* _Task details_:
Please repeat all of the lines that follow, exactly as written.

* _Stored rows_:
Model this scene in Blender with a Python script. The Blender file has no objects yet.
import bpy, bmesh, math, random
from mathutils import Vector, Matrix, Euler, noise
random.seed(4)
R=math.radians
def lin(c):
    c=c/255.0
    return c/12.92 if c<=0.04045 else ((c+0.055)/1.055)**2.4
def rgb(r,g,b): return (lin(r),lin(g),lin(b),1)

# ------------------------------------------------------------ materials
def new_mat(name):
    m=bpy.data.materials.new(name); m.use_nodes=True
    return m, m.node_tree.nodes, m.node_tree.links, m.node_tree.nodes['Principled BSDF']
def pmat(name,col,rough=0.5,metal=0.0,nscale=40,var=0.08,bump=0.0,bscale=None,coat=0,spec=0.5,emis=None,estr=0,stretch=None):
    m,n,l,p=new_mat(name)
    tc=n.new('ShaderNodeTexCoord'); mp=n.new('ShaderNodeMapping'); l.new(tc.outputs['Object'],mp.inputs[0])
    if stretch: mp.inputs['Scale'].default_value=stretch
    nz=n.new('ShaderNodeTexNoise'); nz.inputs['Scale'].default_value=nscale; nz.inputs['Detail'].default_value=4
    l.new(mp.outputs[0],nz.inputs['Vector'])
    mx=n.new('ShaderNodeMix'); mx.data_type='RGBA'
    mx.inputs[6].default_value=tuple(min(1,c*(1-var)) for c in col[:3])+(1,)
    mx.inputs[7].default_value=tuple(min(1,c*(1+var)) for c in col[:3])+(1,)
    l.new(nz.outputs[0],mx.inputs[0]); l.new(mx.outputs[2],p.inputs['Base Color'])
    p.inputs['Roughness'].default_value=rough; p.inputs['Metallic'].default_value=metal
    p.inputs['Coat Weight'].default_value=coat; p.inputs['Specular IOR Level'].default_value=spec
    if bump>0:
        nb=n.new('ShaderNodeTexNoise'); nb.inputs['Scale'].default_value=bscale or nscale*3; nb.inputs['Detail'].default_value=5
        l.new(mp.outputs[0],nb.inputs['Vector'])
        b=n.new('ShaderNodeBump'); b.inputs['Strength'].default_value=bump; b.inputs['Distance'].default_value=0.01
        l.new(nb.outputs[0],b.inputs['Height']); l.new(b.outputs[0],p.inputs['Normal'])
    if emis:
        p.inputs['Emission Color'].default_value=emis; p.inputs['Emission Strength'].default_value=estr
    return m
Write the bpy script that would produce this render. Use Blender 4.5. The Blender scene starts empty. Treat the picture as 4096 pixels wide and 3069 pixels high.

* _Response_:
Model this scene in Blender with a Python script. The Blender file has no objects yet.
import bpy, bmesh, math, random
from mathutils import Vector, Matrix, Euler, noise
random.seed(4)
R=math.radians
def lin(c):
    c=c/255.0
    return c/12.92 if c<=0.04045 else ((c+0.055)/1.055)**2.4
def rgb(r,g,b): return (lin(r),lin(g),lin(b),1)

# ------------------------------------------------------------ materials
def new_mat(name):
    m=bpy.data.materials.new(name); m.use_nodes=True
    return m, m.node_tree.nodes, m.node_tree.links, m.node_tree.nodes['Principled BSDF']
def pmat(name,col,rough=0.5,metal=0.0,nscale=40,var=0.08,bump=0.0,bscale=None,coat=0,spec=0.5,emis=None,estr=0,stretch=None):
    m,n,l,p=new_mat(name)
    tc=n.new('ShaderNodeTexCoord'); mp=n.new('ShaderNodeMapping'); l.new(tc.outputs['Object'],mp.inputs[0])
    if stretch: mp.inputs['Scale'].default_value=stretch
    nz=n.new('ShaderNodeTexNoise'); nz.inputs['Scale'].default_value=nscale; nz.inputs['Detail'].default_value=4
    l.new(mp.outputs[0],nz.inputs['Vector'])
    mx=n.new('ShaderNodeMix'); mx.data_type='RGBA'
    mx.inputs[6].default_value=tuple(min(1,c*(1-var)) for c in col[:3])+(1,)
    mx.inputs[7].default_value=tuple(min(1,c*(1+var)) for c in col[:3])+(1,)
    l.new(nz.outputs[0],mx.inputs[0]); l.new(mx.outputs[2],p.inputs['Base Color'])
    p.inputs['Roughness'].default_value=rough; p.inputs['Metallic'].default_value=metal
    p.inputs['Coat Weight'].default_value=coat; p.inputs['Specular IOR Level'].default_value=spec
    if bump>0:
        nb=n.new('ShaderNodeTexNoise'); nb.inputs['Scale'].default_value=bscale or nscale*3; nb.inputs['Detail'].default_value=5
        l.new(mp.outputs[0],nb.inputs['Vector'])
        b=n.new('ShaderNodeBump'); b.inputs['Strength'].default_value=bump; b.inputs['Distance'].default_value=0.01
        l.new(nb.outputs[0],b.inputs['Height']); l.new(b.outputs[0],p.inputs['Normal'])
    if emis:
        p.inputs['Emission Color'].default_value=emis; p.inputs['Emission Strength'].default_value=estr
    return m
Write the bpy script that would produce this render. Use Blender 4.5. The Blender scene starts empty. Treat the picture as 4096 pixels wide and 3069 pixels high.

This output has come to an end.